If economists would stick to simply modeling behaviour of economic systems instead of envangelizing certain political objectives, I’m certain that happiness research would be a lot less important to economists.
And don’t get me started on revealed preference as a substitute for happiness research…
conchis
Feb 18 2006 at 1:55pm
Dan Landau reckons that “happiness data are much too weak and subjective to duke it out with GDP per capita”.
To quote Tukey (1962): “Far better an approximate answer to the right question, which is often vague, that an exact answer to the wrong question, which can always be made precise.”
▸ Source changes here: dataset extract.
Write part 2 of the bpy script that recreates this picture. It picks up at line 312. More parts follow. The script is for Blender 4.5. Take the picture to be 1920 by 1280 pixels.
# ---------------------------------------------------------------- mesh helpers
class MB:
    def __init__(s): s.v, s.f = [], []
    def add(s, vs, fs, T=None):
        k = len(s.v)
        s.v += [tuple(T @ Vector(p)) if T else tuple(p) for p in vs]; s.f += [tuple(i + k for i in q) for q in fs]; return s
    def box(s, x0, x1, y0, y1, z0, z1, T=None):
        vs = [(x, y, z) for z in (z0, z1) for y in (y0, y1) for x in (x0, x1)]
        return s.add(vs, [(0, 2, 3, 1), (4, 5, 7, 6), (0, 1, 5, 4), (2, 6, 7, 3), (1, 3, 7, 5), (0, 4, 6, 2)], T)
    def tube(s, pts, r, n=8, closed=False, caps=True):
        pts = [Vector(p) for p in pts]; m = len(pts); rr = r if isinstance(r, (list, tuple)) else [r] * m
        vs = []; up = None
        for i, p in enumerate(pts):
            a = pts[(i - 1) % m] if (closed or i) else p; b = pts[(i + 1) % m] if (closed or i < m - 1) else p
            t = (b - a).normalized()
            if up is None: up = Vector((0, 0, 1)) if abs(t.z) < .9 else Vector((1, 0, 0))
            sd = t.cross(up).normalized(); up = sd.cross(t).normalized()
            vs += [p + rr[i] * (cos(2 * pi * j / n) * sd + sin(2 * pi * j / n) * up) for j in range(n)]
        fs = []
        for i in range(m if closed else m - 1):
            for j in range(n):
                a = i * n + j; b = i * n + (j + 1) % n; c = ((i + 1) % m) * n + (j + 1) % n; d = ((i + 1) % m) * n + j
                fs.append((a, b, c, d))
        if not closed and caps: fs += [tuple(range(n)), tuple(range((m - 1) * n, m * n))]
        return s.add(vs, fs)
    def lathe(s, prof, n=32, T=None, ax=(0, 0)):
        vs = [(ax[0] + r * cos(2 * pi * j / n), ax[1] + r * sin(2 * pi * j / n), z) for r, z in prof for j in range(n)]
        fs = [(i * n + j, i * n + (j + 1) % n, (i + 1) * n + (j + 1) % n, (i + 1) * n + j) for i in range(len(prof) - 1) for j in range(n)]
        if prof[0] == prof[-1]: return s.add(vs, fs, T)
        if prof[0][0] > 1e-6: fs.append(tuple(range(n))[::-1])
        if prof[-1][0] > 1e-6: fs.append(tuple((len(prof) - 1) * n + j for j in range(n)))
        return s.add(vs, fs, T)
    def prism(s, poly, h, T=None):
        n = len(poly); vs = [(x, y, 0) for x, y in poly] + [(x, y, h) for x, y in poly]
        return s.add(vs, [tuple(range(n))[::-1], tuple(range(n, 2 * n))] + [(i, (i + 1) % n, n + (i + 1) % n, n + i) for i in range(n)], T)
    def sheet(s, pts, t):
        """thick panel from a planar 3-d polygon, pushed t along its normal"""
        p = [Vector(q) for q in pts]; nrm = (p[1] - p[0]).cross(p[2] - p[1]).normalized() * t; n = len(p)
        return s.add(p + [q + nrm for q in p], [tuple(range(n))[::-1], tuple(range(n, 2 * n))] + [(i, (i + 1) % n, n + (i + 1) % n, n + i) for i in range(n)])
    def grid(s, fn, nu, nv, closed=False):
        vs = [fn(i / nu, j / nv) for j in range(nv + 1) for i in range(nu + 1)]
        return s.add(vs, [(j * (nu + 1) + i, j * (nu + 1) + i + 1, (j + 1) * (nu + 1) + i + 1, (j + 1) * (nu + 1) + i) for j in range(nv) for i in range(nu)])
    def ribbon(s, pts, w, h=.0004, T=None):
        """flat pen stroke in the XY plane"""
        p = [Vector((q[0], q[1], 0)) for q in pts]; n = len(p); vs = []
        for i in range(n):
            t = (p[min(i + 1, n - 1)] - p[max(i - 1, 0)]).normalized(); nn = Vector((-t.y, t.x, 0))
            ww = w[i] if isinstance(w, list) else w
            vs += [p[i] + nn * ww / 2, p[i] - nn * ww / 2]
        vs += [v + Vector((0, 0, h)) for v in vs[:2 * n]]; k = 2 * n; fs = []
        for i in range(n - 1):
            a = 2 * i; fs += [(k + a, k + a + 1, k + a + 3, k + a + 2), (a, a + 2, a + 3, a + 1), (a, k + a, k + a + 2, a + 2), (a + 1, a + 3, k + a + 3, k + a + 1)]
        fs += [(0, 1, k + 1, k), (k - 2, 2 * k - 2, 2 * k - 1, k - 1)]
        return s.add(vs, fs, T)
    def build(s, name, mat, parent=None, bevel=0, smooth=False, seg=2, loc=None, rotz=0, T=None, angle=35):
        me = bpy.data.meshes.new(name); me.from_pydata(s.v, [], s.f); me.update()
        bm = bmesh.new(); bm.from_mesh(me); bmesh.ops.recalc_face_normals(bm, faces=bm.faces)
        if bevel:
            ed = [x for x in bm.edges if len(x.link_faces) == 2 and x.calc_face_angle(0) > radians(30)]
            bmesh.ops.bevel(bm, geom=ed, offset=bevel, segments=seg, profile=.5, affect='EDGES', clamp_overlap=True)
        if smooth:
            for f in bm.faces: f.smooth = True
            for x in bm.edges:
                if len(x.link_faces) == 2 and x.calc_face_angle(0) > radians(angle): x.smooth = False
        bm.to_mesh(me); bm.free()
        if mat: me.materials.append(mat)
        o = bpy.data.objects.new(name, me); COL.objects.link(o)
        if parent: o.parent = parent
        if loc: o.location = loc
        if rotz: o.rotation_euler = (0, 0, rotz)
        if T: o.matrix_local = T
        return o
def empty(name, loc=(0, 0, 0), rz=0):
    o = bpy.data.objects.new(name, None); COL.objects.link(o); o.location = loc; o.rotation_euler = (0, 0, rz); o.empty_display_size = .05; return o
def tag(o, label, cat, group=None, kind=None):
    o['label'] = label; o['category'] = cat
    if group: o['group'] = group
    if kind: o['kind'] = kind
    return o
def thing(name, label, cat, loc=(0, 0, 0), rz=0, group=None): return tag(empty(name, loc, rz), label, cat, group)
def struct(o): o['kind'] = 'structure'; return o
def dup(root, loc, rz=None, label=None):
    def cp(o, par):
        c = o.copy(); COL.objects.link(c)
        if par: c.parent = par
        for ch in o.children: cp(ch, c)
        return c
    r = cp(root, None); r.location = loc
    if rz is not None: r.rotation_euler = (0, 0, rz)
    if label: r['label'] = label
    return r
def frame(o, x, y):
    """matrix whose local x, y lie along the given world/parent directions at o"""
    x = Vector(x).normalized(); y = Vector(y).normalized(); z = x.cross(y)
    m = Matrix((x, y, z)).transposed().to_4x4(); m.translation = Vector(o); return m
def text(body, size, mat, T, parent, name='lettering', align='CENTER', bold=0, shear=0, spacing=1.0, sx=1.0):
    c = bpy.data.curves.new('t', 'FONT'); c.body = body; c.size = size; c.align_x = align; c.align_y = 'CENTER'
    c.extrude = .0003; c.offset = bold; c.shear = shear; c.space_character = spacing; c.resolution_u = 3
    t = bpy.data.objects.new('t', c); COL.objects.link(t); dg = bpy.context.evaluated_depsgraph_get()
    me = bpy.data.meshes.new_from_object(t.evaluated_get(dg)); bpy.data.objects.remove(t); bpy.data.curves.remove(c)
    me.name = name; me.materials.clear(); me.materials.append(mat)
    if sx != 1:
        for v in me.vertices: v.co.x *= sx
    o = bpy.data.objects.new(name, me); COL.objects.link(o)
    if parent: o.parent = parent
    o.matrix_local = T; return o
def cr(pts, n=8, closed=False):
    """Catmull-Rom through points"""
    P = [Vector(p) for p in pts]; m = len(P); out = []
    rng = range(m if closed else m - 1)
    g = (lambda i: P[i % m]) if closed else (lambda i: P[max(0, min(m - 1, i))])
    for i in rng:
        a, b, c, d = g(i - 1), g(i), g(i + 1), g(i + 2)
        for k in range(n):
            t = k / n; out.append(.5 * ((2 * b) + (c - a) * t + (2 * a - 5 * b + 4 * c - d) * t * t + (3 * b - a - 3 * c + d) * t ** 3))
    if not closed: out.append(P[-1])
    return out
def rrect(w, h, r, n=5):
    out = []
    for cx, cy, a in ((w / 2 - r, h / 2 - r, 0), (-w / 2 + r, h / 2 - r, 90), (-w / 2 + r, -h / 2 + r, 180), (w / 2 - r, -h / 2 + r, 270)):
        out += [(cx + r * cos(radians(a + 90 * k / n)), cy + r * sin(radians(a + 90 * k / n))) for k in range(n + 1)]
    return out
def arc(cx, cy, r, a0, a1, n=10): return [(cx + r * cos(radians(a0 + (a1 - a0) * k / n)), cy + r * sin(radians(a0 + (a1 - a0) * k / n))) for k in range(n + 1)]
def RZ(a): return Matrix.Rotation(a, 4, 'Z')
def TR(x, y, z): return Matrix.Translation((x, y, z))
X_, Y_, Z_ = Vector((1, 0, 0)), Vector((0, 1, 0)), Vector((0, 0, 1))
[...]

GDP is a pretty abysmal measure of actual welfare. The fact that measured GDP may be a better measure of actual GDP than self-reported happiness is a measure of actual happiness is kind of beside the point.
Michael Blowhard
Feb 21 2006 at 2:38am
I was under the impression that economics was — to put it mildly — a little on the “soft” side where being a science is concerned anyway. So why should it bother us automatically that there are fuzzinesses where happiness is concerned? Do I detect a bit of physics envy in the air?